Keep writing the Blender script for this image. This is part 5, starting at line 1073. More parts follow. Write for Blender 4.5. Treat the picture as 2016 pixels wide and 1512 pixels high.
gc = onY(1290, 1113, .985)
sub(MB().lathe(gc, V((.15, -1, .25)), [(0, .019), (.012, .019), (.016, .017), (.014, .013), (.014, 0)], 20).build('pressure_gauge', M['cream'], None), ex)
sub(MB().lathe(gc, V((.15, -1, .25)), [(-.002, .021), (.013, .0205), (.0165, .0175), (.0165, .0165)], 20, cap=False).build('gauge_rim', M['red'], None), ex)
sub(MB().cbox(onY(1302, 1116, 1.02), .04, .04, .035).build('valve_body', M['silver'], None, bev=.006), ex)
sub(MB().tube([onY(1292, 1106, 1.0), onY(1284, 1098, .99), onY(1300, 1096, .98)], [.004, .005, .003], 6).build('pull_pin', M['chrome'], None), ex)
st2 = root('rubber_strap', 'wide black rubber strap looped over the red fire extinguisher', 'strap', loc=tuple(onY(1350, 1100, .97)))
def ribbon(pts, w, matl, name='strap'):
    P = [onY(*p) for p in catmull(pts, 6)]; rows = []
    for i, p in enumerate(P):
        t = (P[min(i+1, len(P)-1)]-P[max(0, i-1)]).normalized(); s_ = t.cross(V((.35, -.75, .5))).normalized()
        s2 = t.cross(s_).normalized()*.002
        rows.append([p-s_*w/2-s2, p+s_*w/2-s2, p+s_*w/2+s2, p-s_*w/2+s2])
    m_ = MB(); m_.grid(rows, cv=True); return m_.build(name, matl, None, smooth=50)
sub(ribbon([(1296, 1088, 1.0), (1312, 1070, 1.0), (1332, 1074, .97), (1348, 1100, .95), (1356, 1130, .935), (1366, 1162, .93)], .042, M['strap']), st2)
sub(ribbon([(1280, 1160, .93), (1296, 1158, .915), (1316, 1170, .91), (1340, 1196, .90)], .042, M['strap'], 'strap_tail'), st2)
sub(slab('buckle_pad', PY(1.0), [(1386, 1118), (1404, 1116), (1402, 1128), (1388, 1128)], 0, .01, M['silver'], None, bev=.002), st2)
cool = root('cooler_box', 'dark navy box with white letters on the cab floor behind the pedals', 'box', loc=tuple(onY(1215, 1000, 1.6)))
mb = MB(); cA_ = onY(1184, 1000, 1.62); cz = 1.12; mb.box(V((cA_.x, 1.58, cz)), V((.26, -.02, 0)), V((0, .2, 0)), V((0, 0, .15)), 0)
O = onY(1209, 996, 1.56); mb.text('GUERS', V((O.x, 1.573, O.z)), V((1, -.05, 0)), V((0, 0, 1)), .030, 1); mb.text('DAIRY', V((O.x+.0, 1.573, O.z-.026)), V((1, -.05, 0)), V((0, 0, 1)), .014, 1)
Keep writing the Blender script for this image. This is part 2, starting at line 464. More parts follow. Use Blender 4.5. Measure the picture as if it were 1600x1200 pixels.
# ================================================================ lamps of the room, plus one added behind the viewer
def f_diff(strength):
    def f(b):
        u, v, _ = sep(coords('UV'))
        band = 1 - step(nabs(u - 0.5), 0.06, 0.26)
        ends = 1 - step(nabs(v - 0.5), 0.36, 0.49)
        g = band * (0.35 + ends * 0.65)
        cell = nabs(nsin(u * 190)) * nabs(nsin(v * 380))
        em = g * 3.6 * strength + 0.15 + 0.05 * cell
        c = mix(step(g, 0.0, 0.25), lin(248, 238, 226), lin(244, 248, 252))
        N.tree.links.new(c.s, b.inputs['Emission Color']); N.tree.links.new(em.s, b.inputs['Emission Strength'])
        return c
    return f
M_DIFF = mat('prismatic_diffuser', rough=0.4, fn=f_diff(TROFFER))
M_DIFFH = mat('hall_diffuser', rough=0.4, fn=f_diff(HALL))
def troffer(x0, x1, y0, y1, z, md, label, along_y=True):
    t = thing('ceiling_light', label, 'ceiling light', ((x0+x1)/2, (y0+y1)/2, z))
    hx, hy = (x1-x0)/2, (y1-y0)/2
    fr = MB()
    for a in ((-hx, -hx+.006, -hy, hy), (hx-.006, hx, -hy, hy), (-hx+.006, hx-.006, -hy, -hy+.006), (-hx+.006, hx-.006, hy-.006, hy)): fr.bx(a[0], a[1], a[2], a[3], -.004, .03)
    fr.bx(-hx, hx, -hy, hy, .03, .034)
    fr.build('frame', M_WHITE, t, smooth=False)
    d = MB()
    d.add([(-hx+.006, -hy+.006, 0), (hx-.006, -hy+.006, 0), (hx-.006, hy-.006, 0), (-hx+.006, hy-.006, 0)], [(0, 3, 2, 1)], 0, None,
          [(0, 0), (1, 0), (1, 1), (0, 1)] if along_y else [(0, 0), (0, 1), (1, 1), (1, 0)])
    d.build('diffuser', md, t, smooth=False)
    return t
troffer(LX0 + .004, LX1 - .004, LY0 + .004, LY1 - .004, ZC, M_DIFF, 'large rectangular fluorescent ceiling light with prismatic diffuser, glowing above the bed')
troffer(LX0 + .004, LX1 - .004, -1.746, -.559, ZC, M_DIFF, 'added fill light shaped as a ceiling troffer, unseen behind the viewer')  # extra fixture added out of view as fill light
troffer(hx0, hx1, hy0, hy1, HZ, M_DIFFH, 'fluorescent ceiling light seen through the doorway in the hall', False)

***

*OBJECTIVE*. Restate every record exactly, leaving nothing out.

*SOLUTION TO THE PROBLEM*.
Keep writing the Blender script for this image. This is part 5, starting at line 1073. More parts follow. Write for Blender 4.5. Treat the picture as 2016 pixels wide and 1512 pixels high.
gc = onY(1290, 1113, .985)
sub(MB().lathe(gc, V((.15, -1, .25)), [(0, .019), (.012, .019), (.016, .017), (.014, .013), (.014, 0)], 20).build('pressure_gauge', M['cream'], None), ex)
sub(MB().lathe(gc, V((.15, -1, .25)), [(-.002, .021), (.013, .0205), (.0165, .0175), (.0165, .0165)], 20, cap=False).build('gauge_rim', M['red'], None), ex)
sub(MB().cbox(onY(1302, 1116, 1.02), .04, .04, .035).build('valve_body', M['silver'], None, bev=.006), ex)
sub(MB().tube([onY(1292, 1106, 1.0), onY(1284, 1098, .99), onY(1300, 1096, .98)], [.004, .005, .003], 6).build('pull_pin', M['chrome'], None), ex)
st2 = root('rubber_strap', 'wide black rubber strap looped over the red fire extinguisher', 'strap', loc=tuple(onY(1350, 1100, .97)))
def ribbon(pts, w, matl, name='strap'):
    P = [onY(*p) for p in catmull(pts, 6)]; rows = []
    for i, p in enumerate(P):
        t = (P[min(i+1, len(P)-1)]-P[max(0, i-1)]).normalized(); s_ = t.cross(V((.35, -.75, .5))).normalized()
        s2 = t.cross(s_).normalized()*.002
        rows.append([p-s_*w/2-s2, p+s_*w/2-s2, p+s_*w/2+s2, p-s_*w/2+s2])
    m_ = MB(); m_.grid(rows, cv=True); return m_.build(name, matl, None, smooth=50)
sub(ribbon([(1296, 1088, 1.0), (1312, 1070, 1.0), (1332, 1074, .97), (1348, 1100, .95), (1356, 1130, .935), (1366, 1162, .93)], .042, M['strap']), st2)
sub(ribbon([(1280, 1160, .93), (1296, 1158, .915), (1316, 1170, .91), (1340, 1196, .90)], .042, M['strap'], 'strap_tail'), st2)
sub(slab('buckle_pad', PY(1.0), [(1386, 1118), (1404, 1116), (1402, 1128), (1388, 1128)], 0, .01, M['silver'], None, bev=.002), st2)
cool = root('cooler_box', 'dark navy box with white letters on the cab floor behind the pedals', 'box', loc=tuple(onY(1215, 1000, 1.6)))
mb = MB(); cA_ = onY(1184, 1000, 1.62); cz = 1.12; mb.box(V((cA_.x, 1.58, cz)), V((.26, -.02, 0)), V((0, .2, 0)), V((0, 0, .15)), 0)
O = onY(1209, 996, 1.56); mb.text('GUERS', V((O.x, 1.573, O.z)), V((1, -.05, 0)), V((0, 0, 1)), .030, 1); mb.text('DAIRY', V((O.x+.0, 1.573, O.z-.026)), V((1, -.05, 0)), V((0, 0, 1)), .014, 1)
Keep writing the Blender script for this image. This is part 2, starting at line 464. More parts follow. Use Blender 4.5. Measure the picture as if it were 1600x1200 pixels.
# ================================================================ lamps of the room, plus one added behind the viewer
def f_diff(strength):
    def f(b):
        u, v, _ = sep(coords('UV'))
        band = 1 - step(nabs(u - 0.5), 0.06, 0.26)
        ends = 1 - step(nabs(v - 0.5), 0.36, 0.49)
        g = band * (0.35 + ends * 0.65)
        cell = nabs(nsin(u * 190)) * nabs(nsin(v * 380))
        em = g * 3.6 * strength + 0.15 + 0.05 * cell
        c = mix(step(g, 0.0, 0.25), lin(248, 238, 226), lin(244, 248, 252))
        N.tree.links.new(c.s, b.inputs['Emission Color']); N.tree.links.new(em.s, b.inputs['Emission Strength'])
        return c
    return f
M_DIFF = mat('prismatic_diffuser', rough=0.4, fn=f_diff(TROFFER))
M_DIFFH = mat('hall_diffuser', rough=0.4, fn=f_diff(HALL))
def troffer(x0, x1, y0, y1, z, md, label, along_y=True):
    t = thing('ceiling_light', label, 'ceiling light', ((x0+x1)/2, (y0+y1)/2, z))
    hx, hy = (x1-x0)/2, (y1-y0)/2
    fr = MB()
    for a in ((-hx, -hx+.006, -hy, hy), (hx-.006, hx, -hy, hy), (-hx+.006, hx-.006, -hy, -hy+.006), (-hx+.006, hx-.006, hy-.006, hy)): fr.bx(a[0], a[1], a[2], a[3], -.004, .03)
    fr.bx(-hx, hx, -hy, hy, .03, .034)
    fr.build('frame', M_WHITE, t, smooth=False)
    d = MB()
    d.add([(-hx+.006, -hy+.006, 0), (hx-.006, -hy+.006, 0), (hx-.006, hy-.006, 0), (-hx+.006, hy-.006, 0)], [(0, 3, 2, 1)], 0, None,
          [(0, 0), (1, 0), (1, 1), (0, 1)] if along_y else [(0, 0), (0, 1), (1, 1), (1, 0)])
    d.build('diffuser', md, t, smooth=False)
    return t
troffer(LX0 + .004, LX1 - .004, LY0 + .004, LY1 - .004, ZC, M_DIFF, 'large rectangular fluorescent ceiling light with prismatic diffuser, glowing above the bed')
troffer(LX0 + .004, LX1 - .004, -1.746, -.559, ZC, M_DIFF, 'added fill light shaped as a ceiling troffer, unseen behind the viewer')  # extra fixture added out of view as fill light
troffer(hx0, hx1, hy0, hy1, HZ, M_DIFFH, 'fluorescent ceiling light seen through the doorway in the hall', False)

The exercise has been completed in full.